Katherine Thomas, ex-wife of Brian Winchester, testified Thursday in the trial of Denise Williams, who is accused of plotting the murder of her first husband Jerry Michael Williams. Winchester has admitted to killing Mr. Williams in 2000 while he was having an affair with Denise, whom he later married and divorced. Thomas told the court about a suspicious comment Denise Williams made after Winchester’s 2016 arrest for kidnapping Williams.
“She wanted me to tell [Winchester’s father] Marcus to tell Brian that she wasn’t talking,” Katherine said.
That conversation was recorded by law enforcement, with Thomas acting as a source. Prosecutors are trying to suggest that the defendant’s statement referred to a murder plot between Denise and Winchester.
You can watch Thomas’s testimony, including the recorded conversation, in the player above.
Jerry Michael Williams, also known as “Mike,” went missing on December 16, 2000. His body didn’t turn up, and he was presumed dead. Meanwhile, Denise collected a total of $1.75 million from three life insurance policies. Winchester, a financial planner, sold two of those. Testimony established that Brian divorced Katherine in 2003, and married the defendant in 2005.

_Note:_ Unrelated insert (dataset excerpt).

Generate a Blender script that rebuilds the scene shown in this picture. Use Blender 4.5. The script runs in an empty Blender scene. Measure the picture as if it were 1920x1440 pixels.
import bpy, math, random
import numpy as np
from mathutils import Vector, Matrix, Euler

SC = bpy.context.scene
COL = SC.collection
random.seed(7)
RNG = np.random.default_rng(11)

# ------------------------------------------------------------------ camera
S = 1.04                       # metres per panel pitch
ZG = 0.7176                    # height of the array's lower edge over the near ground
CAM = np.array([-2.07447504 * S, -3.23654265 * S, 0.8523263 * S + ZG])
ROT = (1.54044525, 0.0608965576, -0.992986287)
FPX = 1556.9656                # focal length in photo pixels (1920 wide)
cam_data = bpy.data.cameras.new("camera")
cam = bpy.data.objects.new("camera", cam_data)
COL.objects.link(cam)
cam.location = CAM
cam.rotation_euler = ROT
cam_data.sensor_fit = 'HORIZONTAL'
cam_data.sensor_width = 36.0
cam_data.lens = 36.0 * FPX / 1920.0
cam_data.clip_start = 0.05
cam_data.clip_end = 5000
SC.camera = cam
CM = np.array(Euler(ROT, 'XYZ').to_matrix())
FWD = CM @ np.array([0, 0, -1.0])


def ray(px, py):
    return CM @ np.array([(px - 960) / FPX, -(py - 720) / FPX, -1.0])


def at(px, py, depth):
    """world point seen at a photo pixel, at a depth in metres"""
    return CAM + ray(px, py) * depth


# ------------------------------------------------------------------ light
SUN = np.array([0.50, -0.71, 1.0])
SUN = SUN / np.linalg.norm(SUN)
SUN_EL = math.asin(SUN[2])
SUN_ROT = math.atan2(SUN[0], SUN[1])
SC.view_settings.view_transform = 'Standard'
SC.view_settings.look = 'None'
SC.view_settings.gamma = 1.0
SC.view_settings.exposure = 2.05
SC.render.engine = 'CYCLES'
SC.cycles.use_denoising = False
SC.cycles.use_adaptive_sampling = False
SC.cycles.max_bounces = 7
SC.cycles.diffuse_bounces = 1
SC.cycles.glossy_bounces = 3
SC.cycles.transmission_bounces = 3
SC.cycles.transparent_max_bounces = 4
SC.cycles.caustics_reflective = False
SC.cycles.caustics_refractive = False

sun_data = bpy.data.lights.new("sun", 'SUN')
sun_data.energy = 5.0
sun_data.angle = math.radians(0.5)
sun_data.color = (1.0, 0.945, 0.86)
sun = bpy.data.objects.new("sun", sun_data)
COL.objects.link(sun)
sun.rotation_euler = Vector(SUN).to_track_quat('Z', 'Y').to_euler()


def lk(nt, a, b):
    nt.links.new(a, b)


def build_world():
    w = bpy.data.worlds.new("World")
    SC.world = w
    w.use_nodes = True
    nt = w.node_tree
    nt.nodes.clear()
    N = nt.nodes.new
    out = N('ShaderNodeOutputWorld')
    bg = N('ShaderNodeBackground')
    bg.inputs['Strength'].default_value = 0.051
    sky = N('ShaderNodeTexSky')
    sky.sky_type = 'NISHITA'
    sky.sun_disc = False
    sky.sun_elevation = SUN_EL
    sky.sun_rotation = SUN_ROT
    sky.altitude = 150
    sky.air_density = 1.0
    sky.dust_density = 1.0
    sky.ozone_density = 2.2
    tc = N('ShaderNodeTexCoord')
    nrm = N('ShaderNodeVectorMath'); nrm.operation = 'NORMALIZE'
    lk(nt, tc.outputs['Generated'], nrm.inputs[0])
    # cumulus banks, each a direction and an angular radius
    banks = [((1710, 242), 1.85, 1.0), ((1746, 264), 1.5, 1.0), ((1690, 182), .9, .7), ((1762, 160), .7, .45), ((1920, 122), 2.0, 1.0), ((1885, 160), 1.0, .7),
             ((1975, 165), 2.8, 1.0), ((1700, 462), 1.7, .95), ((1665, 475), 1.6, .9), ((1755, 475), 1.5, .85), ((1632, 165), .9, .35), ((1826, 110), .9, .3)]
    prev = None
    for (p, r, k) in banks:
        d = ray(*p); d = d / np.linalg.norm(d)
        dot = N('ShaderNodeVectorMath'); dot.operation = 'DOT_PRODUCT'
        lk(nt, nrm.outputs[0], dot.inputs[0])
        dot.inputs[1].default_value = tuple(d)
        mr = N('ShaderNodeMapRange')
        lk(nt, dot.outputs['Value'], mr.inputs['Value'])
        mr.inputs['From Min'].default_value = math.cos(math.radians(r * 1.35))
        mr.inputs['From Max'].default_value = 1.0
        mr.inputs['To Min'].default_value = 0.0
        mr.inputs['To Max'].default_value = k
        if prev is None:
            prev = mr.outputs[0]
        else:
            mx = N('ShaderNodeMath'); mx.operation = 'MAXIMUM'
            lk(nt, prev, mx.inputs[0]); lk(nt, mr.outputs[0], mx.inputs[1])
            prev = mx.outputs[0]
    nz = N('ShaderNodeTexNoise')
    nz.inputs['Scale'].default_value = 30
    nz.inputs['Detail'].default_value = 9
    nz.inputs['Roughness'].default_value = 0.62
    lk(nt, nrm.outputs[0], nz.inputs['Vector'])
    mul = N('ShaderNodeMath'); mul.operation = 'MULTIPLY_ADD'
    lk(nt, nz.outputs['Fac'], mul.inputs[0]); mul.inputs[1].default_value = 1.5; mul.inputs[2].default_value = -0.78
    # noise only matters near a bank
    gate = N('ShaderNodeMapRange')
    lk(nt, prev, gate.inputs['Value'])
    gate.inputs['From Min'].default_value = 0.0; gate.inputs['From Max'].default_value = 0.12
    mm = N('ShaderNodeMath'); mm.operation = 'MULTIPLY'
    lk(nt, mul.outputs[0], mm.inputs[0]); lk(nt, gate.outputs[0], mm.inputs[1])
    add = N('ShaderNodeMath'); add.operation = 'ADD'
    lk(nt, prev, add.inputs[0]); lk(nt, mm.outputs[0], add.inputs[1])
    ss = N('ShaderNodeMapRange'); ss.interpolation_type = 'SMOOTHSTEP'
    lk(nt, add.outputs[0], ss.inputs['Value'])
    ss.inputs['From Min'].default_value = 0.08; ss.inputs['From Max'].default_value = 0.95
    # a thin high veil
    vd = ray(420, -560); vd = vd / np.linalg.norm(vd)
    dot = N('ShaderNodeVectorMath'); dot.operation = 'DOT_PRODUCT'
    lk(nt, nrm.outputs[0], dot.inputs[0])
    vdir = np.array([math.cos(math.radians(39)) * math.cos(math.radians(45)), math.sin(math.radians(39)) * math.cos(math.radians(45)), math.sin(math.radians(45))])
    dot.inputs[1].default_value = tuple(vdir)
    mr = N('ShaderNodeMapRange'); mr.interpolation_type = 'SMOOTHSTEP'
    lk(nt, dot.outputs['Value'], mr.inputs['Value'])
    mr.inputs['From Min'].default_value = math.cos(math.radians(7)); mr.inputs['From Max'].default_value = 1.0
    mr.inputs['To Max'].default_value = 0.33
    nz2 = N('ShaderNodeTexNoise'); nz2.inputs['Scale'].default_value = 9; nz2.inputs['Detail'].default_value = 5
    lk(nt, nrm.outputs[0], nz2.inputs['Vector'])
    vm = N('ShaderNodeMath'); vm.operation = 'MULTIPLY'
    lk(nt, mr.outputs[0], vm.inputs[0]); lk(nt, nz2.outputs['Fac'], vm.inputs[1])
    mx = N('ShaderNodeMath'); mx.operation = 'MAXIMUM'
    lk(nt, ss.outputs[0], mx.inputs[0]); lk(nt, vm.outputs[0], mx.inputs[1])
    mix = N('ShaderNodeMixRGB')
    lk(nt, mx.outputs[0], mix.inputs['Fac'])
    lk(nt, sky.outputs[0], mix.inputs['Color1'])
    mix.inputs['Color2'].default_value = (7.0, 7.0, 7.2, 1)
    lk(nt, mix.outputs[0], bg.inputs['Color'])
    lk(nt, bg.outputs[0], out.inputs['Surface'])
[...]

Thomas testified that she suspected the duo of having an affair as early as Sept. 1999. A police officer had called her about Brian’s vehicle being in a church parking lot near Denise’s home, but Winchester had said that he had gone to Arkansas to hunt, according to Katherine’s testimony.
Things became awkward from that point onward, and strained their long-time friendship. She said that she, Brian, the defendant, and Mike all planned to visit Panama City in the spring of 2000 to celebrate Denise’s 30th birthday. She decided she wanted to back out when she realized Mike wasn’t going. She didn’t want to go alone with the others.

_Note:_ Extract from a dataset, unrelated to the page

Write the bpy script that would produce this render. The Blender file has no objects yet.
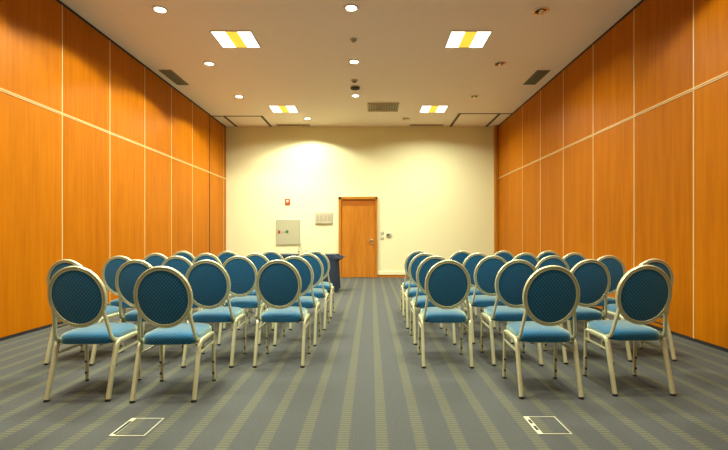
import bpy, bmesh, math, random
from mathutils import Vector, Matrix
random.seed(4)
S = bpy.context.scene
C = S.collection
F, VX, VY, CH = 440.0, 371.0, 236.5, 1.12      # focal length and vanishing point in pixels, lens height in metres
XL, XR, YB, YF, ZC = -3.96, 3.44, 12.02, -4.2, 4.125
PI = math.pi

# ------------------------------------------------------------------ materials
def nt(m):
    m.use_nodes = True
    t = m.node_tree
    return t, t.nodes, t.links, t.nodes['Principled BSDF']

def mat(name, col, rough=0.5, metal=0.0, spec=0.5, bump=0.0, bscale=60, vary=0.06):
    m = bpy.data.materials.new(name)
    t, N, L, b = nt(m)
    tc = N.new('ShaderNodeTexCoord')
    no = N.new('ShaderNodeTexNoise'); no.inputs['Scale'].default_value = bscale; no.inputs['Detail'].default_value = 3
    L.new(tc.outputs['Object'], no.inputs['Vector'])
    mx = N.new('ShaderNodeMix'); mx.data_type = 'RGBA'
    L.new(no.outputs['Fac'], mx.inputs['Factor'])
    mx.inputs['A'].default_value = (*[c * (1 - vary) for c in col], 1)
    mx.inputs['B'].default_value = (*[min(1, c * (1 + vary)) for c in col], 1)
    L.new(mx.outputs['Result'], b.inputs['Base Color'])
    b.inputs['Roughness'].default_value = rough
    b.inputs['Metallic'].default_value = metal
    b.inputs['Specular IOR Level'].default_value = spec
    if bump:
        bp = N.new('ShaderNodeBump'); bp.inputs['Strength'].default_value = bump; bp.inputs['Distance'].default_value = 0.01
        L.new(no.outputs['Fac'], bp.inputs['Height']); L.new(bp.outputs['Normal'], b.inputs['Normal'])
    return m

def emit(name, col, strength):
    m = mat(name, col, 0.5)
    t, N, L, b = nt(m)
    b.inputs['Emission Color'].default_value = (*col, 1)
    b.inputs['Emission Strength'].default_value = strength
    return m

def math_node(N, L, op, a, b=None, c=None):
    n = N.new('ShaderNodeMath'); n.operation = op
    for i, v in enumerate((a, b, c)):
        if v is None: continue
        if isinstance(v, (int, float)): n.inputs[i].default_value = v
        else: L.new(v, n.inputs[i])
    return n.outputs[0]

def wood(name, c1, c2, rough=0.42, panel=None, grain=(26, 26, 1.3)):
    m = bpy.data.materials.new(name)
    t, N, L, b = nt(m)
    tc = N.new('ShaderNodeTexCoord')
    mp = N.new('ShaderNodeMapping'); mp.inputs['Scale'].default_value = grain
    L.new(tc.outputs['Object'], mp.inputs['Vector'])
    n1 = N.new('ShaderNodeTexNoise'); n1.inputs['Scale'].default_value = 1.0; n1.inputs['Detail'].default_value = 6; n1.inputs['Roughness'].default_value = 0.65
    L.new(mp.outputs['Vector'], n1.inputs['Vector'])
    n2 = N.new('ShaderNodeTexNoise'); n2.inputs['Scale'].default_value = 0.28; n2.inputs['Detail'].default_value = 2
    L.new(mp.outputs['Vector'], n2.inputs['Vector'])
    f = math_node(N, L, 'MULTIPLY_ADD', n1.outputs['Fac'], 0.7, math_node(N, L, 'MULTIPLY', n2.outputs['Fac'], 0.35))
    if panel:
        y0, dy = panel
        sp = N.new('ShaderNodeSeparateXYZ'); L.new(tc.outputs['Object'], sp.inputs[0])
        k = math_node(N, L, 'FLOOR', math_node(N, L, 'DIVIDE', math_node(N, L, 'SUBTRACT', sp.outputs['Y'], y0), dy))
        wn = N.new('ShaderNodeTexWhiteNoise'); wn.noise_dimensions = '1D'; L.new(k, wn.inputs['W'])
        f = math_node(N, L, 'ADD', f, math_node(N, L, 'MULTIPLY_ADD', wn.outputs['Value'], 0.14, -0.07))
    cr = N.new('ShaderNodeValToRGB')
    cr.color_ramp.elements[0].position = 0.3; cr.color_ramp.elements[0].color = (*c1, 1)
    cr.color_ramp.elements[1].position = 0.75; cr.color_ramp.elements[1].color = (*c2, 1)
    L.new(f, cr.inputs['Fac']); L.new(cr.outputs['Color'], b.inputs['Base Color'])
    b.inputs['Roughness'].default_value = rough
    b.inputs['Specular IOR Level'].default_value = 0.06
    return m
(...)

“I felt like I was on a date with the two of them,” she said.
Nonetheless, Denise and Brian convinced her to go, she said. Thomas recalled there being a lot of drinking and dancing during the trip. She claimed not to remember much specifically about the weekend.
Earlier testimony established that Winchester took sexual pictures of the women together. Thomas saw the photos on the stand, and knew what these were.
She said that the suspected affair continued after Mike’s death. Thomas came across a receipt dated 07-28-2001, she said. It was for a necklace spelling out the name Meridian. That’s a “party name” for Denise, based on a street she used to live on, Thomas said.
Under cross-examination, she admitted she never caught her ex-husband and former friend in the act.
The relationship between Katherine and Denise grew distant after Mike’s disappearance, but they grew closer after the defendant’s marriage to Winchester, she said. Thomas has a son with Brian, and she described Denise Williams as a good stepmother to the boy. The friendship between the two women became stronger yet again with Denise’s separation and divorce from Winchester.
The turning point with Mike’s disappearance came when Brian kidnapped Denise in 2016. He was trying to “save” their disintegrating marriage, Assistant State Attorney Jon S. Fuchs told jurors on Tuesday. Defense lawyer Philip Padovano pointed out that Winchester had a tarp and two cans of bleach with him during the incident.
Brian pleaded no contest to the crime in 2017, but reached an immunity agreement with prosecutors, in which he admitted to luring Mike out to Lake Seminole in Tallahassee, and shooting the victim in the face. He alleged Denise to be his co-conspirator.
This is where Williams’ apparently suspicious comment comes into play.
“She wanted me to tell [Winchester’s father] Marcus to tell Brian that she wasn’t talking,” Katherine said on the stand.
This account happened a week after Brian’s arrest for the kidnapping. Thomas said she contacted the authorities about it, and they had her record a phone conversation with Denise in February 2018. During it, she confronted Williams about the statement, and the defendant acknowledged making it.
Denise said she had no knowledge of what happened to Mike, however, besides what investigators publicly said.